The CIA, the British Left and the Cold War: Calling the Tune?

👤 Robin Ramsay  
Book review

Hugh Wilford
London: Frank Cass, 2003; £22.99, h/b

 

This book is a striking example of how far we have come. A senior British academic writing a book with this title was inconceivable 20, even 10 years ago. But there is now a group of British academics, historians mostly, who are working on the history of our secret state; and not just as cheerleaders, like Christopher Andrew. The picture we now have of British domestic politics and the role of the various secret or confidential bodies working in it is infinitely more complex than it was when this magazine first appeared in 1983.

Wilford’s subtitle tells us what the book is going to do. Francis Stonor Saunders’ account of the Congress for Cultural Freedom and the CIA (reviewed in Lobster 38) was titled ‘Who Paid the Piper?’ and implied, rather than actually demonstrated, that the CIA was calling the tune. Over a much wider field than Saunders, with chapters on IRD, the New Leader, labor diplomats (American labor attachés), the European Movement and the creation of Bilderberg, the Congress for Cultural Freedom and Encounter/, Wilford questions the conclusion of the musical metaphor.

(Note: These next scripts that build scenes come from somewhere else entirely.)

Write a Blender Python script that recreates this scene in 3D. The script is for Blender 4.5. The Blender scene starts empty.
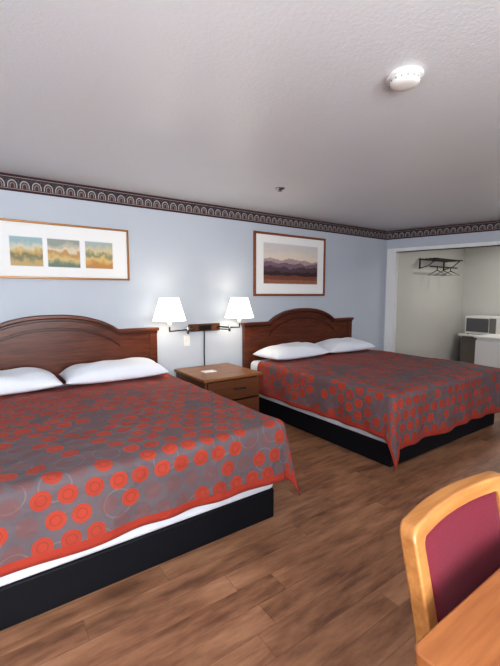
import bpy, bmesh, math, random
from mathutils import Vector, Matrix, noise
random.seed(3)
S=bpy.context.scene
COL=S.collection
# ---------------------------------------------------------------- helpers
def link(o,parent=None):
    COL.objects.link(o)
    if parent: o.parent=parent
    return o
def empty(name,loc=(0,0,0),rot=0):
    e=bpy.data.objects.new(name,None); e.empty_display_size=.1
    e.location=loc; e.rotation_euler=(0,0,rot); COL.objects.link(e); return e
def mesh_obj(name,verts,faces,mat,parent=None,smooth=False,loc=(0,0,0),bevel=0,seg=2,uvs=None):
    me=bpy.data.meshes.new(name); me.from_pydata(verts,[],faces); me.update()
    if uvs:
        uvl=me.uv_layers.new(name="UVMap")
        for l in me.loops: uvl.data[l.index].uv=uvs[l.vertex_index]
    if smooth:
        for p in me.polygons: p.use_smooth=True
    o=bpy.data.objects.new(name,me); o.location=loc
    if mat: me.materials.append(mat)
    link(o,parent)
    if bevel:
        m=o.modifiers.new("bev",'BEVEL'); m.width=bevel; m.segments=seg; m.limit_method='ANGLE'
        for p in me.polygons: p.use_smooth=True
        try:
            m.harden_normals=True
        except: pass
    return o
def boxdata(x0,x1,y0,y1,z0,z1):
    v=[(x0,y0,z0),(x1,y0,z0),(x1,y1,z0),(x0,y1,z0),(x0,y0,z1),(x1,y0,z1),(x1,y1,z1),(x0,y1,z1)]
    f=[(0,3,2,1),(4,5,6,7),(0,1,5,4),(1,2,6,5),(2,3,7,6),(3,0,4,7)]
    return v,f
def box(name,x0,x1,y0,y1,z0,z1,mat,parent=None,bevel=0,seg=2):
    v,f=boxdata(x0,x1,y0,y1,z0,z1)
    return mesh_obj(name,v,f,mat,parent,bevel=bevel,seg=seg)
def boxes(name,lst,mat,parent=None,bevel=0,seg=2):
    V=[];Fc=[]
    for b in lst:
        v,f=boxdata(*b); n=len(V); V+=v; Fc+=[tuple(i+n for i in q) for q in f]
    return mesh_obj(name,V,Fc,mat,parent,bevel=bevel,seg=seg)
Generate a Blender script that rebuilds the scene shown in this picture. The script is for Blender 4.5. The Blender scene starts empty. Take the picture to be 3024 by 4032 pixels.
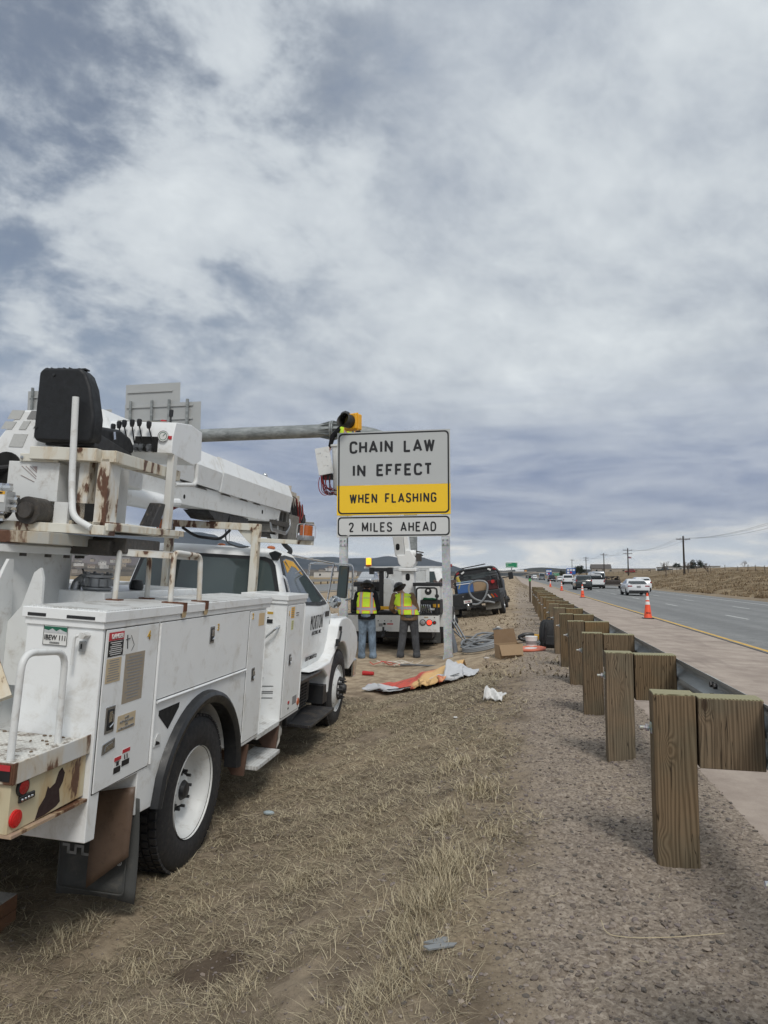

Some of this is familiar; some familiar but with new sources; some new. Some of it involves the CIA, and some of it does not. There are few traces of the CIA in the IRD or Bilderberg chapters. Because of Retinger’s role in its creation, it always seemed likely that Bilderberg was a British enterprise; and Wilford concludes this, citing a C. D. Jackson comment that Retinger was a British agent, an opinion ‘pretty well shared by some other people who are in a position to know better than I [Jackson]’ – reference, presumably, to the CIA (p. 275). This is by far the most detailed account of Bilderberg’s origins and even includes a picture of the first meeting, with then Labour leader Hugh Gaitskell on the very back row.

Wilford thanks 8 bodies for financial assistance and 16 US libraries. The available archival bushes seem to have been thoroughly beaten and he confirms the basic thesis of the spook-wise left: American money was all over the British left in the Cold War:

‘CIA operations affected every section of the Cold War British left’. (p. 2)

But ‘affected’ doesn’t mean controlled.

‘To suppose, then, that those British leftists who became involved in the CIA’s operations were dupes or slaves of American foreign policy is to repeat the mistake made by Gaitskell and his followers when they identified all critics of their defence policies as puppets of the Kremlin.’ (p. 3)

Wilford shows that the relationships between the state and non-state forces in the anti-communist world of the early post-war years were more complex than simply the CIA running things, calling the tune.

Had his text not been framed as a kind of response to Frances Stonor Saunders, there is the outline of another book here, on wider US influence in Britain. For example, he refers to the various Congressional schemes which took labour figures and MPs to the US; a similar scheme, ‘Workers’ Travel Grants’, was run by the English-Speaking Union (ESU).

‘In January 1953 the ESU, with funding from an American source described as a private donor, established a Current Affairs Unit under the direction of intelligence expert General Leslie Hollis and the chairmanship of Francis Williams’ (p. 175).

I would need to see the evidence of the ‘private donor’; the presumption must be that this is another state – possibly CIA – operation. And you get many bonus points if you remembered that General Leslie Hollis crops up on Common Cause’s ‘Advisory Board’ and with the Chiefs of Staff’s anti-communist activities. Wilford’s section on Common Cause adds a number of details to the extant picture and illustrates his theme of the friction between state and non-state anti-communist forces; but its more important spin-off, IRIS, is mentioned only in passing. There’s even a reference to the Economist Intelligence Unit (p. 284), long suspected of being spook-connected.

The book is dotted with fascinating detail. The most telling concerns Sam Watson, the leader of the Durham miners, and Hugh Gaitskell’s closest ally in the trade unions. When Watson travelled down to London he didn’t stay in a hotel; he stayed in a room at the American Embassy. Had this been known at the time the entire history of the British Labour Party in the 1960s might have been different.

This is a very important piece of work.